Jephary 05.18.05 at 9:06 pm

I’m not sure if this has been discussed before, but consider another not so recent firing – Dr. Tom Butler, dumped after voluntarily following safety guidlines.

See:

http://www.villagevoice.com/news/0520,mondo1,64032,6.html

14

Henry 05.18.05 at 9:06 pm

bq. What would Sneaky Pete Bourdieu have to say about this?

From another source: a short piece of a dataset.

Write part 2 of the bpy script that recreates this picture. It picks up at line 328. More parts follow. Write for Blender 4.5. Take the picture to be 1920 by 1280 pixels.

That I’ve been spending the last few days grading papers and haven’t had time to check it out? Seriously – I’m happy to receive suggestions for posts, but please don’t imagine that I’m under any obligation either to take up the suggestion or to post according to your preferred timetable. Not how it works.

15

jacob 05.18.05 at 10:12 pm

Skippy-

It’s just the weird Yale process. “Tenure track” doesn’t exist there; rather, people are “ladder faculty.” After three years or so at the assistant level, faculty are reviewed. Then a few years after that, if they’re still around, they get reviewed again, at which most of them become “term associates,” which is to say untenured associates. Then they have to find a new job, because next to no one is ever tenured from the ranks at Yale. (I hear this is getting better in the past two or three years or so, and I see in my old department, history, there have been more promotions to tenure than there used to be.) What happened to Graeber is that he failed the second review to become an untenured associate. This is basically unheard-of, unless there’s a problem with their scholarly productivity–which I gather for Graeber isn’t the case.

16

skippy 05.18.05 at 10:22 pm

thanks for the clarification jacob.

I guess it makes sense that Yale had to mimic Harvard’s nonsensical junior faculty policies (or maybe it was the other way around?).

17

Matt 05.19.05 at 7:44 am

When I was at Yale (many years ago) the ‘equal opportunity’ policy was that junior faculty had as equal an opportunity for senior faculty positions as anyone else…

18

Michael H. 05.19.05 at 7:59 am

We don’t want to be married to people who don’t like us and we don’t want to work for people who don’t like us. If Yale doesn’t like David Graeber, it’s time to move on. Tenure or no tenure, there’s no point in working for people who don’t value you the way you are.

19

freddie lapides 05.19.05 at 8:59 am

“don’t mourn for me, boys. Organize.”

20

yusifu 05.19.05 at 10:59 am

The little bits I’ve heard from private sources tend to confirm David G.’s account of what happened. To my mind there’s no question that his scholarship is some of the best coming out of that department, and his collegiality was one of the few saving graces in my own miserable stint (in a different department) some years ago.

21

Abby 05.19.05 at 11:30 am

That’s really interesting about Yale’s tenure policy. I thought that they were better than Harvard.

Does anyone know why the exceptions to this general rule tend to be economists who are often tenured at an astonishingly young age, e.g. Jeff Sachs, Greg Mankiw.